## BEGIN THE DATA

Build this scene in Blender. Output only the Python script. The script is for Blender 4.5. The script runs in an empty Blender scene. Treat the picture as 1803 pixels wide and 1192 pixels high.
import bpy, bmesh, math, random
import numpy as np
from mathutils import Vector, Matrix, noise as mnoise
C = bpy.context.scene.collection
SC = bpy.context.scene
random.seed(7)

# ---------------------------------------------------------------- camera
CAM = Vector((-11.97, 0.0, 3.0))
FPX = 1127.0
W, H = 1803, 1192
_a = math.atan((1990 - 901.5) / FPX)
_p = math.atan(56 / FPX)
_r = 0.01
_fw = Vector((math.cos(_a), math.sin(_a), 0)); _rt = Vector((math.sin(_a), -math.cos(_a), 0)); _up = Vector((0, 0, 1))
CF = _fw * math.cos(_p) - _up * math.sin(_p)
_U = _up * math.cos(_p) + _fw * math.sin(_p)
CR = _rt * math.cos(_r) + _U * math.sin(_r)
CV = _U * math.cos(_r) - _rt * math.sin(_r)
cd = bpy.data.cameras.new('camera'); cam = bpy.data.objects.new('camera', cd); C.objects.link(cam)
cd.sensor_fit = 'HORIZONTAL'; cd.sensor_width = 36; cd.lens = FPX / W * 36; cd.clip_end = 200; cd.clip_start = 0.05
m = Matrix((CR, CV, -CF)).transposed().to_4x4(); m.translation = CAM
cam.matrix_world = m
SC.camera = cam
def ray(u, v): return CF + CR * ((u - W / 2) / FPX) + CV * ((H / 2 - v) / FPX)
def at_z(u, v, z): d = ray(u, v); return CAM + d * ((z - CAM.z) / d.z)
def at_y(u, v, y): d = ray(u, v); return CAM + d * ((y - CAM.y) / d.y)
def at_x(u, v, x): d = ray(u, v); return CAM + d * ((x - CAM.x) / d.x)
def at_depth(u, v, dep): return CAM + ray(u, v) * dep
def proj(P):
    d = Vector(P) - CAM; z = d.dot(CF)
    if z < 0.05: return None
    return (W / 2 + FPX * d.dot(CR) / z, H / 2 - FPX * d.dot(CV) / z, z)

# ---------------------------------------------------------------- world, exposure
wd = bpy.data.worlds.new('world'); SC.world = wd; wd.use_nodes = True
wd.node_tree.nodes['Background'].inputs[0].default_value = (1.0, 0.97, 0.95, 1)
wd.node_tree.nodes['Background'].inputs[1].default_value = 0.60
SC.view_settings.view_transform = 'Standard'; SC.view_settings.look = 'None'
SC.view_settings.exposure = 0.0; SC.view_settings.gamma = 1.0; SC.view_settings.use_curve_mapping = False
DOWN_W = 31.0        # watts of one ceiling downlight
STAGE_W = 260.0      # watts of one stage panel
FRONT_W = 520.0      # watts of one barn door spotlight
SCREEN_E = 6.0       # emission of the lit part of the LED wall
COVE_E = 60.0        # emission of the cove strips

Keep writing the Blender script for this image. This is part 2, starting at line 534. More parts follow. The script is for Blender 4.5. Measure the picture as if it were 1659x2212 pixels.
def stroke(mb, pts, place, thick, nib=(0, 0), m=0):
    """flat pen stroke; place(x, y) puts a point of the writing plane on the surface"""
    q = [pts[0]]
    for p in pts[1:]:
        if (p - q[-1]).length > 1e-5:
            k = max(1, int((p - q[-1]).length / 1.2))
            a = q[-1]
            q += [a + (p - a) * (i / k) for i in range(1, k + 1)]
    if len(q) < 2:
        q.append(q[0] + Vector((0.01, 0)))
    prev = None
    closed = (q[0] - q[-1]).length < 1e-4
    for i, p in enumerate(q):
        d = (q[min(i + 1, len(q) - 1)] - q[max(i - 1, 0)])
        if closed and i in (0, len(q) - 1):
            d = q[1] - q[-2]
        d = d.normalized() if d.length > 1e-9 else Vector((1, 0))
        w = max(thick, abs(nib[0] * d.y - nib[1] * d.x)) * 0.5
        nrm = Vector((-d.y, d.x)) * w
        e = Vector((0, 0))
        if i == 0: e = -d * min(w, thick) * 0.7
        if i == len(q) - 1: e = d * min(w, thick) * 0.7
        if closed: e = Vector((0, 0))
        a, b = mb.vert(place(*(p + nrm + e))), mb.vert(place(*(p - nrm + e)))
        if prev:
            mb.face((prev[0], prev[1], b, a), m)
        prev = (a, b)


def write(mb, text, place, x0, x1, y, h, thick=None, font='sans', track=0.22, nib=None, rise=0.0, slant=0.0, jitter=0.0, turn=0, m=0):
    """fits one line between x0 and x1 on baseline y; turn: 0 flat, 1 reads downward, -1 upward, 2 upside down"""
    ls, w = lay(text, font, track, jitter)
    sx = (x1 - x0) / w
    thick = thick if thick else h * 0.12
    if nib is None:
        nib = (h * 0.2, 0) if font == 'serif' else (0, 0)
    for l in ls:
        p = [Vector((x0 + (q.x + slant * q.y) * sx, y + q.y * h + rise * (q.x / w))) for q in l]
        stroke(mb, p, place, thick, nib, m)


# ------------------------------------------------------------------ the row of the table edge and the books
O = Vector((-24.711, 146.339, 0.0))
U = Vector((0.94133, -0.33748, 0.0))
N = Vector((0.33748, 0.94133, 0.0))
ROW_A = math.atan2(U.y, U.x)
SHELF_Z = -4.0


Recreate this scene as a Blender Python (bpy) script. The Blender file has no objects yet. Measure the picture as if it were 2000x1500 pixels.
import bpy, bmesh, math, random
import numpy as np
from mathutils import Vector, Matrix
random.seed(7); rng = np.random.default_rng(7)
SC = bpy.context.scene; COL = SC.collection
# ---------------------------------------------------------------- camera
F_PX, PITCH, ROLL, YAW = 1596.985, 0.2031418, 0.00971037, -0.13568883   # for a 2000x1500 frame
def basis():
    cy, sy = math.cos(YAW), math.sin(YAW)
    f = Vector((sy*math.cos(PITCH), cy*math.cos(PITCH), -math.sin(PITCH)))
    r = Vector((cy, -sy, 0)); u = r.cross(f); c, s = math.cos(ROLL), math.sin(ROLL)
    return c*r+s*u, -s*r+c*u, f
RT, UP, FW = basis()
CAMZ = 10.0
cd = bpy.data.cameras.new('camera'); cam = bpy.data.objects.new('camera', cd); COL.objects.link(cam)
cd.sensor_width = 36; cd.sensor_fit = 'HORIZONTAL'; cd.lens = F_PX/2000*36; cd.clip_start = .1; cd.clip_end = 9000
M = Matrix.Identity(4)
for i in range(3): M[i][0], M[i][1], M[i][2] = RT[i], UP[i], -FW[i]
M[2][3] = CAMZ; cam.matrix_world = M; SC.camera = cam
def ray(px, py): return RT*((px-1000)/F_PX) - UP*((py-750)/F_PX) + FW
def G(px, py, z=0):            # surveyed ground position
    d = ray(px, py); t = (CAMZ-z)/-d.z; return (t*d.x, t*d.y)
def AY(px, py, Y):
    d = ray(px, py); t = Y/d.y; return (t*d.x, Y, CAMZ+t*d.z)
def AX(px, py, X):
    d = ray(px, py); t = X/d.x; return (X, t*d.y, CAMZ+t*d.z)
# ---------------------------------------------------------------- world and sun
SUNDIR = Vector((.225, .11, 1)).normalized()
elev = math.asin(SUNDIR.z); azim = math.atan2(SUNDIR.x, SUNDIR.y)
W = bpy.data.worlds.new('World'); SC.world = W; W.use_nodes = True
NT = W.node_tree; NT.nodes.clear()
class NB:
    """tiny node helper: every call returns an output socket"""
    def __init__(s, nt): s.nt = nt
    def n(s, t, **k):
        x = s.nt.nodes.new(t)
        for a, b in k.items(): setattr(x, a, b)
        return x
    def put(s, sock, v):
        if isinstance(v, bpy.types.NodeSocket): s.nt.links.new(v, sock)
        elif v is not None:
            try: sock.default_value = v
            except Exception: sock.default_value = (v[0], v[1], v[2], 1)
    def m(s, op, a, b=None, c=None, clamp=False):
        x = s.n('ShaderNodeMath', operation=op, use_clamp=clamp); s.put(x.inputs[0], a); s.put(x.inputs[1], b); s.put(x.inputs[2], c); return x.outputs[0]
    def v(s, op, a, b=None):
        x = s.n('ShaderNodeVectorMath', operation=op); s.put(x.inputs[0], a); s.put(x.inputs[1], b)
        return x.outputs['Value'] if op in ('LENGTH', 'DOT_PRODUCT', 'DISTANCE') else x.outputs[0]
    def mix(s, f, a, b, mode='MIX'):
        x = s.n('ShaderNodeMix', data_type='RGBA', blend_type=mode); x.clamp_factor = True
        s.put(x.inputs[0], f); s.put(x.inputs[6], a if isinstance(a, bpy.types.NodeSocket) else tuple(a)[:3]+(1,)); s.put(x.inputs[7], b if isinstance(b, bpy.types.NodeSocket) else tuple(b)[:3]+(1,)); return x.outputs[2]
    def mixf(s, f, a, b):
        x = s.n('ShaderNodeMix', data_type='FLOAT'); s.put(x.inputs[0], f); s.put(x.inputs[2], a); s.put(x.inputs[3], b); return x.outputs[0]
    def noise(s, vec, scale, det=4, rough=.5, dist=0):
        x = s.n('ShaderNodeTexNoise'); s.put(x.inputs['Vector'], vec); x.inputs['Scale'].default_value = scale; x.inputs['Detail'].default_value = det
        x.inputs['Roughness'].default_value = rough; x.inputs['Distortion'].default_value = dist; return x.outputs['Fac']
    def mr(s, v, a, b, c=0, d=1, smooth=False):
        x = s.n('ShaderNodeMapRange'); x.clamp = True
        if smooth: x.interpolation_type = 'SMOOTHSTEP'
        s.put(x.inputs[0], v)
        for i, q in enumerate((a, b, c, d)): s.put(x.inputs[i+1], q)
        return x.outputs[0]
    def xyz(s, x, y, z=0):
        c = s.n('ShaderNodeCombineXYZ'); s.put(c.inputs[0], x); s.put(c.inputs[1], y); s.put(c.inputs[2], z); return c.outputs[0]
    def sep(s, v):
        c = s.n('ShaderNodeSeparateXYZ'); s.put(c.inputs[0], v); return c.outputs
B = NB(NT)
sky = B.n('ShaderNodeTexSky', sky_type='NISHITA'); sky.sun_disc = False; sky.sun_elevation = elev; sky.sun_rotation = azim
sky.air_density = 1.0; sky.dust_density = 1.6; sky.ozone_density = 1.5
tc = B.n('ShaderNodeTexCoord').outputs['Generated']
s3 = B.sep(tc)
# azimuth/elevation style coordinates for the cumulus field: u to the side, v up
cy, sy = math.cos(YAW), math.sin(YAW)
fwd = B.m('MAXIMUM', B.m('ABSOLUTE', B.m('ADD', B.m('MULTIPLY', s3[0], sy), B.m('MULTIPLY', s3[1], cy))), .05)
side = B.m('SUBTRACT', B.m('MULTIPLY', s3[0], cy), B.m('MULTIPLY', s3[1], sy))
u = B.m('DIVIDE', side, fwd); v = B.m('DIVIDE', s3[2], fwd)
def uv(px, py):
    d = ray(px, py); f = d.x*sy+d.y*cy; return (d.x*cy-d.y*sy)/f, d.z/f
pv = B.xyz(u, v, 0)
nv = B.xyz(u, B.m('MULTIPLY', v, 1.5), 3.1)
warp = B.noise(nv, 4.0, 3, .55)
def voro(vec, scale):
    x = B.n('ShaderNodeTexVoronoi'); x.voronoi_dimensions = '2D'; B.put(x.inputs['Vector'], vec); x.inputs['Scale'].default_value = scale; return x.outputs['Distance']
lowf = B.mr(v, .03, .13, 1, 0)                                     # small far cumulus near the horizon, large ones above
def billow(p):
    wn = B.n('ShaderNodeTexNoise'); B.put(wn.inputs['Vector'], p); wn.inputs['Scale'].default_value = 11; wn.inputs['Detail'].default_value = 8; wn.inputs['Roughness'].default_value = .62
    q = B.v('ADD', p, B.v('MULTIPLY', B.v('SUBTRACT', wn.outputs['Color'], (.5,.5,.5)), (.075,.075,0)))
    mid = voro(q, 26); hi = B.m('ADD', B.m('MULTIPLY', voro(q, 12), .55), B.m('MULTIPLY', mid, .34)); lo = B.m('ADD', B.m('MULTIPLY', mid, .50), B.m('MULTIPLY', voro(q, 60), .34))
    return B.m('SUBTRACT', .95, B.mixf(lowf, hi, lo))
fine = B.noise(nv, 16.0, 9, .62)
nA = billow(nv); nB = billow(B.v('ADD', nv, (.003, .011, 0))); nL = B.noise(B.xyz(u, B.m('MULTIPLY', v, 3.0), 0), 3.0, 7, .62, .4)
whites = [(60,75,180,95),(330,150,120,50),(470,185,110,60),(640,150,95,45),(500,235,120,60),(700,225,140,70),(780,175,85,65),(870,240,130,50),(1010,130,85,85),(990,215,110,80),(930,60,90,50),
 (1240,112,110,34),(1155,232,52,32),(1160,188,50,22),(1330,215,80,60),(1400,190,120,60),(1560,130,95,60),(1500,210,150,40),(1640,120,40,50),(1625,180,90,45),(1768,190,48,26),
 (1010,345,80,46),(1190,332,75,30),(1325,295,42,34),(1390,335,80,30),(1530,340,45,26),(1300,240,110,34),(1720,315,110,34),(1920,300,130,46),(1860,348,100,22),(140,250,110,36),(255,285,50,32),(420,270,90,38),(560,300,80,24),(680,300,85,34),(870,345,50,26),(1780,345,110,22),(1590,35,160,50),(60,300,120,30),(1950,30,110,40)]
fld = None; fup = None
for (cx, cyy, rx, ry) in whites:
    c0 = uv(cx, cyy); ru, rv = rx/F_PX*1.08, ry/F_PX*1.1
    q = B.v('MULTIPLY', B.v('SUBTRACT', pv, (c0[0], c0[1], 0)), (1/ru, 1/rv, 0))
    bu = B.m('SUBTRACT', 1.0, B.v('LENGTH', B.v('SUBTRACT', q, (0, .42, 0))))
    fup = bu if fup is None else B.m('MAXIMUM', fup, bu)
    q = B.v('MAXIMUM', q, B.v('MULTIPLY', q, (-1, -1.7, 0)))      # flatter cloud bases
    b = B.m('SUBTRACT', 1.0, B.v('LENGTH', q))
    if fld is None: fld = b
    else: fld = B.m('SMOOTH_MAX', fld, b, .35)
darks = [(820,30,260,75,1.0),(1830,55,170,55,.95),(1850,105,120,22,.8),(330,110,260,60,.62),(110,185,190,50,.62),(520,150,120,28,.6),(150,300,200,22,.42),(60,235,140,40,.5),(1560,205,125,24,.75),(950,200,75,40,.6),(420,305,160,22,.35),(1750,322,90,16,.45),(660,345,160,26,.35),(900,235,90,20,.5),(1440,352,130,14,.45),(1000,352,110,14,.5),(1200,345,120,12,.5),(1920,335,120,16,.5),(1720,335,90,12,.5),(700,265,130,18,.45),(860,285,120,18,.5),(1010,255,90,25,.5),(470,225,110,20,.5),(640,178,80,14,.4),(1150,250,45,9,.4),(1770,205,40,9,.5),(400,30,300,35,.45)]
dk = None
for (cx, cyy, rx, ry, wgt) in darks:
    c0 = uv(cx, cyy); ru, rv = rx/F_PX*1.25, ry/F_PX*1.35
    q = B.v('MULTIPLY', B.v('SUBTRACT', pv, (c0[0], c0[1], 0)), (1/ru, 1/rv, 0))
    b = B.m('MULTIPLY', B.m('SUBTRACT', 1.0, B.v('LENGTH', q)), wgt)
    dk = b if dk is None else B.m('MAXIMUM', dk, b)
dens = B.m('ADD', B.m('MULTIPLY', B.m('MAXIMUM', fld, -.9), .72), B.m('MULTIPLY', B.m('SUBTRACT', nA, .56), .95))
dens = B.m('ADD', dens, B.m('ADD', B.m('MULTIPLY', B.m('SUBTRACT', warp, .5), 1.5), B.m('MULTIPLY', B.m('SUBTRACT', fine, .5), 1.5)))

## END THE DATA

WHAT TO DO: Locate all lines in the listing above with the word "were" and copy them.

FULL OUTPUT:
Keep writing the Blender script for this image. This is part 2, starting at line 534. More parts follow. The script is for Blender 4.5. Measure the picture as if it were 1659x2212 pixels.
Recreate this scene as a Blender Python (bpy) script. The Blender file has no objects yet. Measure the picture as if it were 2000x1500 pixels.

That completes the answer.